-- Provided records --
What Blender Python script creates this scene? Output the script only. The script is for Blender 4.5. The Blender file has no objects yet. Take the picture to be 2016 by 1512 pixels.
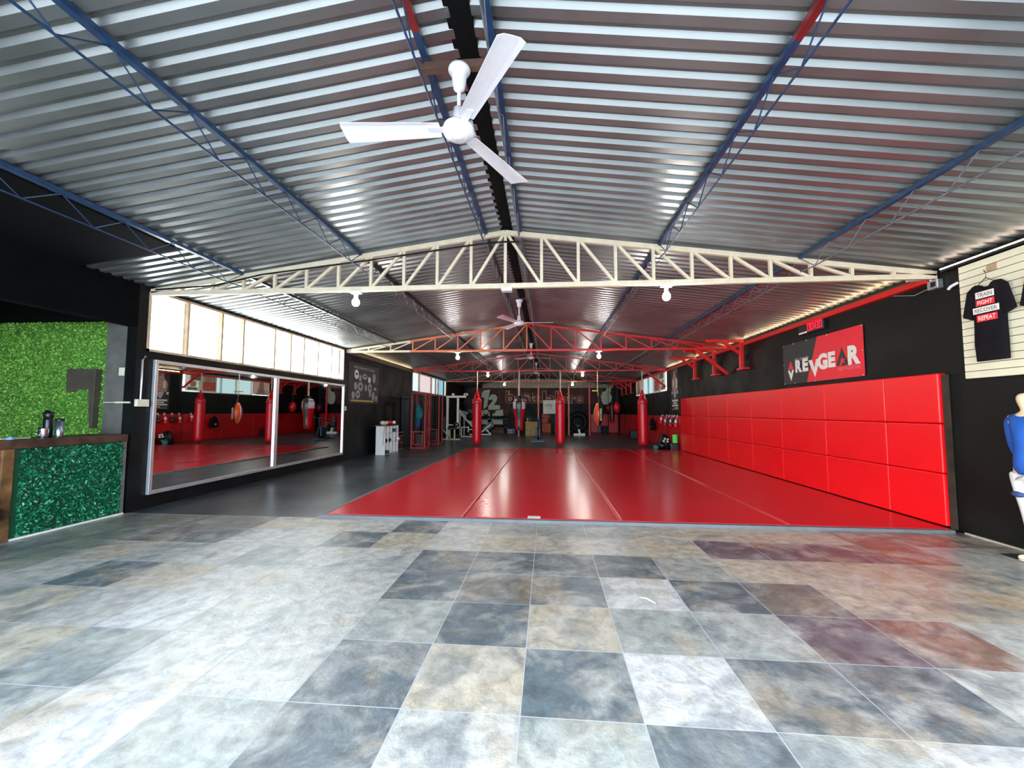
import bpy, math, random
from mathutils import Vector, Matrix
random.seed(7)
PI = math.pi
C = bpy.context.scene.collection
SC = bpy.context.scene

# ------------------------------------------------------------------ camera
H = 1.365
cam_d = bpy.data.cameras.new('camera'); cam = bpy.data.objects.new('camera', cam_d); C.objects.link(cam)
cam_d.sensor_width = 36.0; cam_d.sensor_fit = 'HORIZONTAL'
cam_d.lens = 36.0 * 830.6 / 2016.0
cam_d.clip_start = .02; cam_d.clip_end = 200
Rr = Vector((0.99651507, 0.08335638, 0.00307097)); Uu = Vector((0.00240333, -0.06549379, 0.99785008)); Ff = Vector((-0.0833783, 0.99436526, 0.06546588))
cam.matrix_world = Matrix(((Rr.x, Uu.x, -Ff.x, 0), (Rr.y, Uu.y, -Ff.y, 0), (Rr.z, Uu.z, -Ff.z, H), (0, 0, 0, 1)))
SC.camera = cam

# ------------------------------------------------------------------ render look and world
SC.view_settings.view_transform = 'Standard'; SC.view_settings.look = 'None'
SC.view_settings.gamma = 1.0; SC.view_settings.use_curve_mapping = False
SC.view_settings.exposure = 1.2
SC.cycles.max_bounces = 8; SC.cycles.diffuse_bounces = 5; SC.cycles.glossy_bounces = 4
SC.cycles.transparent_max_bounces = 8; SC.cycles.sample_clamp_indirect = 6.0
SC.cycles.caustics_reflective = False; SC.cycles.caustics_refractive = False
W = bpy.data.worlds.new('daylight'); SC.world = W; W.use_nodes = True
wn = W.node_tree.nodes; wl = W.node_tree.links
bg = wn['Background']; bg.inputs['Strength'].default_value = 7.6
tc = wn.new('ShaderNodeTexCoord'); sx = wn.new('ShaderNodeSeparateXYZ'); cr = wn.new('ShaderNodeValToRGB')
mr = wn.new('ShaderNodeMapRange'); mr.inputs[1].default_value = -1; mr.inputs[2].default_value = 1
wl.new(tc.outputs['Generated'], sx.inputs[0]); wl.new(sx.outputs['X'], mr.inputs[0]); wl.new(mr.outputs[0], cr.inputs[0]); wl.new(cr.outputs[0], bg.inputs[0])
cr.color_ramp.elements[0].position = .08; cr.color_ramp.elements[0].color = (1.45, 1.40, 1.25, 1)      # bright hazy side of the sky
cr.color_ramp.elements[1].position = .42; cr.color_ramp.elements[1].color = (.66, .82, 1.0, 1)

XL, XR, YB, YF = -5.6, 4.72, 28.2, -1.2
RX, RZ, EZ = -.52, 3.80, 3.10


def portal(name, loc, rot, sx_, sy_):
    l = bpy.data.lights.new(name, 'AREA'); l.shape = 'RECTANGLE'; l.size = sx_; l.size_y = sy_
    l.cycles.is_portal = True
    o = bpy.data.objects.new(name, l); C.objects.link(o); o.location = loc; o.rotation_euler = rot; o['kind'] = 'helper'
    return o


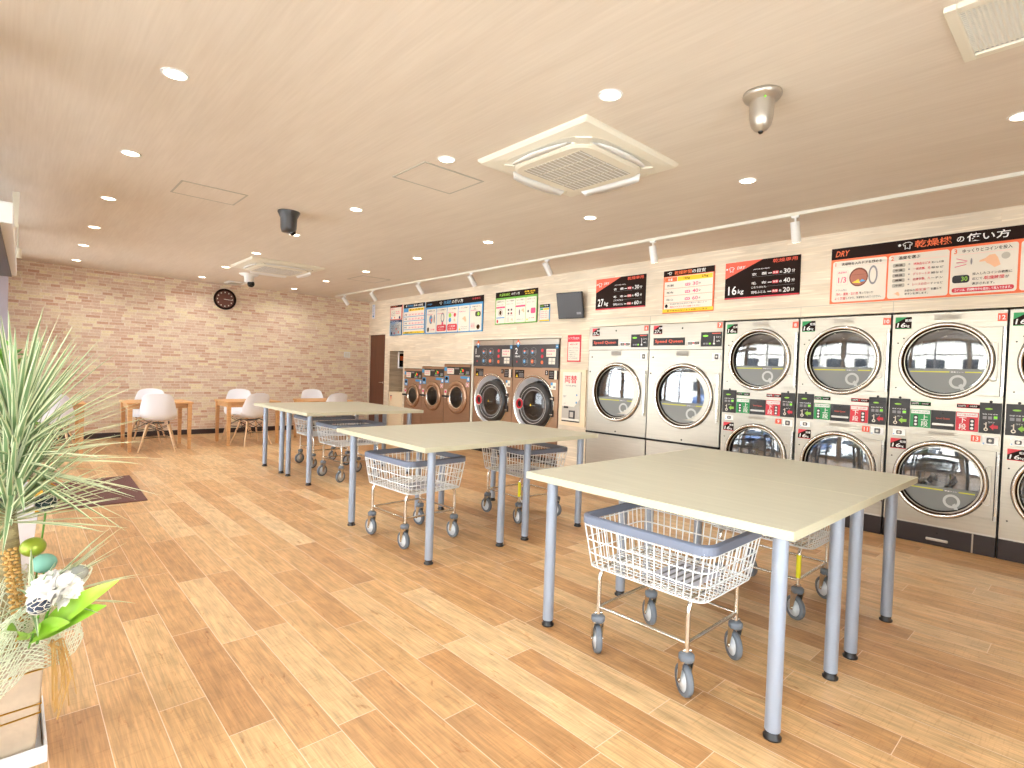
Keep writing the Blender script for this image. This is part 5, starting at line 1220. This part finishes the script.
o = thing('golden_ear', 'golden dried flower ear standing beside the plant trunk', 'dried flower', (.02, 2.28, .38)); m = MB('straw')
for i in range(90):
    f = i/90; az = i*2.4; c = Vector((.012-.03*f, .05*f, .09+.22*f)); m.sphere(tuple(c+Vector((math.cos(az)*.016, math.sin(az)*.016, 0))), .007, 6, 4, (1, 1, .7))
m.build('ear', o); m = MB('straw'); m.tube([(0, 0, 0), (.01, .01, .10), (-.02, .05, .30)], .004, 6); m.build('stem', o)

# second pot with broad leaves and gold foil
t = thing('potted_broadleaf', 'broad leaved plant in a tall white square pot behind the striped plant', 'potted plant', (-.02, 4.45, 0))
m = MB('pot_white'); a, b = .115, .165
m.loft([[(-a, -a, 0), (a, -a, 0), (a, a, 0), (-a, a, 0)], [(-b, -b, .50), (b, -b, .50), (b, b, .50), (-b, b, .50)], [(-b+.02, -b+.02, .50), (b-.02, -b+.02, .50), (b-.02, b-.02, .50), (-b+.02, b-.02, .50)], [(-b+.03, -b+.03, .45), (b-.03, -b+.03, .45), (b-.03, b-.03, .45), (-b+.03, b-.03, .45)]], True, False); m.build('pot', t, bev=.004)
m = MB('trunk'); m.tube([(0, 0, .44), (.02, .01, .8), (-.01, .0, 1.25)], [.018, .014, .009], 8); m.build('stem', t)
m = MB('leaf_green')
for i in range(16):
    az = i*2.4+.3; z = .6+.045*i; r_ = random.uniform(.16, .24); wide_leaf(m, (.02*math.cos(az), .02*math.sin(az), z), (r_*math.cos(az), r_*math.sin(az), z+random.uniform(.02, .14)), .055, .03)
wide_leaf(m, (0, 0, 1.20), (.09, -.08, 1.30), .06, .05); wide_leaf(m, (0, 0, 1.22), (-.06, .0, 1.42), .07, .05); wide_leaf(m, (.02, 0, .62), (.22, -.13, .73), .05, .03); m.build('foliage', t)
m = MB('gold')
for i in range(9):
    az = -1.2+i*.35; wide_leaf(m, (.14, -.12, .50), (.16+.09*math.cos(az), -.14+.06*math.sin(az), .52+.07*math.sin(i*1.7)), .03, .02)
m.box(.135, .17, -.18, -.16, .36, .50); m.build('foil_bow', t, label='gold foil bow')
m = MB('pink'); 
for i in range(5): m.sphere((.10+.02*math.cos(i*1.25), -.12+.02*math.sin(i*1.25), .66), .013, 8, 6)
m.build('blossom', t)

-- Problem statement --
Please reproduce, word for word, every line from the first line of the records above through the line containing "SC.camera = cam", and leave out the pictures.

-- Final answer --
What Blender Python script creates this scene? Output the script only. The script is for Blender 4.5. The Blender file has no objects yet. Take the picture to be 2016 by 1512 pixels.
import bpy, math, random
from mathutils import Vector, Matrix
random.seed(7)
PI = math.pi
C = bpy.context.scene.collection
SC = bpy.context.scene

# ------------------------------------------------------------------ camera
H = 1.365
cam_d = bpy.data.cameras.new('camera'); cam = bpy.data.objects.new('camera', cam_d); C.objects.link(cam)
cam_d.sensor_width = 36.0; cam_d.sensor_fit = 'HORIZONTAL'
cam_d.lens = 36.0 * 830.6 / 2016.0
cam_d.clip_start = .02; cam_d.clip_end = 200
Rr = Vector((0.99651507, 0.08335638, 0.00307097)); Uu = Vector((0.00240333, -0.06549379, 0.99785008)); Ff = Vector((-0.0833783, 0.99436526, 0.06546588))
cam.matrix_world = Matrix(((Rr.x, Uu.x, -Ff.x, 0), (Rr.y, Uu.y, -Ff.y, 0), (Rr.z, Uu.z, -Ff.z, H), (0, 0, 0, 1)))
SC.camera = cam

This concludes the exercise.